My decision to keep the house after my first divorce was one born of need rather than want. I had needed a project, a mission to divert my attention from the fallout of an ugly failed relationship. I had always loved that old house but it came with a boatload of memories, most of them bad. Still, I moved in. I planned to bury those bad memories in new paint, throw out all the yard sale furniture and fill in the fist-sized holes myself. The process by which I re-invented my home was very challenging and healing. And while gutting rooms and knocking through walls was very cathartic, new paint and fancy new decor will only go so far to change your perception of a space. It was still a place that had seen to much pain, sheltered too much shame. When I met Fatih it was always my plan to sell and find a new space to build our lives together. Then we were blessed with the birth of our daughter and the decision to sell was put on hold while we adjusted to life with our precious newborn. We converted one of the spare bedrooms to nursery and told ourselves we would stay put until Jaden was walking. By the time our little girl was taking those first few steps, the recession had squashed the opportunity sell and upgrade. Suddenly the list of all those repairs and improvements seemed unavoidable...it was time to get cracking. At least we could improve our space and enjoy it until conditions again became favorable. So the plan was set, we would start with the floors and walls and go on from there.

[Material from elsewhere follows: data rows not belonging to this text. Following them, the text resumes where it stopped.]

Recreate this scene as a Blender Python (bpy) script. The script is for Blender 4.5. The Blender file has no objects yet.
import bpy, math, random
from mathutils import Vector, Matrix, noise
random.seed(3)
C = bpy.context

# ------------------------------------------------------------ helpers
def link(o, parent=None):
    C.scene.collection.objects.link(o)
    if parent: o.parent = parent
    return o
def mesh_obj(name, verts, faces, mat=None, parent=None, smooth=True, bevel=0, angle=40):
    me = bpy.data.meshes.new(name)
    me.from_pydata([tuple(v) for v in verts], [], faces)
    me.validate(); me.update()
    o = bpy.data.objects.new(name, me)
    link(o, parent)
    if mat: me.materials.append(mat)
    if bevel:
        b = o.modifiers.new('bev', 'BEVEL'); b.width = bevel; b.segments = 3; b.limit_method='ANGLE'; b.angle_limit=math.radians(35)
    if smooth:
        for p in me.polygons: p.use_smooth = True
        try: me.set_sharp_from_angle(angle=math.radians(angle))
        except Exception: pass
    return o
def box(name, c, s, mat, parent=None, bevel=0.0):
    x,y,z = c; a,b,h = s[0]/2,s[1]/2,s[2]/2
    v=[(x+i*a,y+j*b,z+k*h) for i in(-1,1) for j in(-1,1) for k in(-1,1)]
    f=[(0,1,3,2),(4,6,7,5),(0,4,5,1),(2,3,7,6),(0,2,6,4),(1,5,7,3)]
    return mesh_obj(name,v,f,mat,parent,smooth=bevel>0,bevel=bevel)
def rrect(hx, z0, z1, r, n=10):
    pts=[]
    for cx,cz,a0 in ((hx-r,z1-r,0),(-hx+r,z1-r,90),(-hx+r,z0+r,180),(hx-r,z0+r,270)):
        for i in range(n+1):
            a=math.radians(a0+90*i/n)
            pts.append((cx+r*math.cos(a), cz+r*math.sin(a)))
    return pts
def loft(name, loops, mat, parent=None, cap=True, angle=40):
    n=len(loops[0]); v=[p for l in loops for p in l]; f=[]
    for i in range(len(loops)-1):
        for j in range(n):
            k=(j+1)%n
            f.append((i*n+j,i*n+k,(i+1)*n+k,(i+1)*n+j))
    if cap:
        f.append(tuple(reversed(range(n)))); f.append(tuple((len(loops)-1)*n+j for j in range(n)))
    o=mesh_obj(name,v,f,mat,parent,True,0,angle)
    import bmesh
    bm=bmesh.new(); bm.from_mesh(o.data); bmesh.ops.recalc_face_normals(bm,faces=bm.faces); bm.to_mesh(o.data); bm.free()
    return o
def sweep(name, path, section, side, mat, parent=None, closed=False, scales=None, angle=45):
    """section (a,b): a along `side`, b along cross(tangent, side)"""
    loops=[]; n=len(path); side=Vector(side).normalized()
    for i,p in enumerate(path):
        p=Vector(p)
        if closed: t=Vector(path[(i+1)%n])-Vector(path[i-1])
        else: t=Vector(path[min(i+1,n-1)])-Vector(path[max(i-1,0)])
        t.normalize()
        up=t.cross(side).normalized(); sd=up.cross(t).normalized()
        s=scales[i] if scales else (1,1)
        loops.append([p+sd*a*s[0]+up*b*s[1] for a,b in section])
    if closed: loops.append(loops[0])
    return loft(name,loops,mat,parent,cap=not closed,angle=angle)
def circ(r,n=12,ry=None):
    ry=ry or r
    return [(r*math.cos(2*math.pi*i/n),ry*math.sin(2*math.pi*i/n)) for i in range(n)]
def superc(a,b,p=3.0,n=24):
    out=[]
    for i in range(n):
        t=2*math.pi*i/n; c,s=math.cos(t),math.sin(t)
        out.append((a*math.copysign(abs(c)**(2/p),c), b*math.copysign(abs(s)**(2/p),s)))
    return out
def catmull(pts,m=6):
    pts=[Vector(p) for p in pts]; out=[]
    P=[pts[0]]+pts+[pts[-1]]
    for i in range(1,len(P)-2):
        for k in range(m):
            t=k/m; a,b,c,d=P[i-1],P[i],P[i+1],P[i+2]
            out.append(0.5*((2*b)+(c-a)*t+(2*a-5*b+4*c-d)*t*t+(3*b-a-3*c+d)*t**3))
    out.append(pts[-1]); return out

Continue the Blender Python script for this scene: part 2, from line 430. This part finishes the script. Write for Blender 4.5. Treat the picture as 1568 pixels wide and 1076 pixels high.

I walked back into our home Tuesday night and I realized two things simultaneously...

First, I love this house. I love sweeping openness of the floorplan, made even more impressive with the shiny new wood floors with their depression-era pattern. I love the high ceilings,arch ways and wide rooms, made even brighter with the soft new paint. I love the character of this home and the integrity of its original construction.

Secondly, and this is the most important thing, I love that we have made a life here, the life I share with my husband and daughter. And while I know that eventually we will all move on to a quaint neighborhood in the country, the memories that I will associate with this old house belong to us now. It has been the pulse and heartbeat of our existence here that have truly managed to cleanse this space of those bad memories in a way that remodeling and renovation never could have. The spare room at the top of the stairs will always be my daughter's first room - the peaceful place I sat so many nights, rocking and dreaming of what the child I carried would be like when she finally arrived. The stairs will be the first ones she learned to climb. I will remember those floors because they will be the ones my husband coaxed ageless beauty from on his own hands and knees. That kitchen will be the one where I made the meals my daughter never ate and the place where all our parties seemed to begin and end. Those walls and rooms will be the ones that witnessed all the amazing human drama of our growing, loving family.

One day, when we do leave, I know I can stand in the center of that home, close my eyes and hear the echoes of my daughter's laughter. I know when we do move away, this home will be remembered as our family's first...and only that. I can not begin to describe how grateful I am for that truth.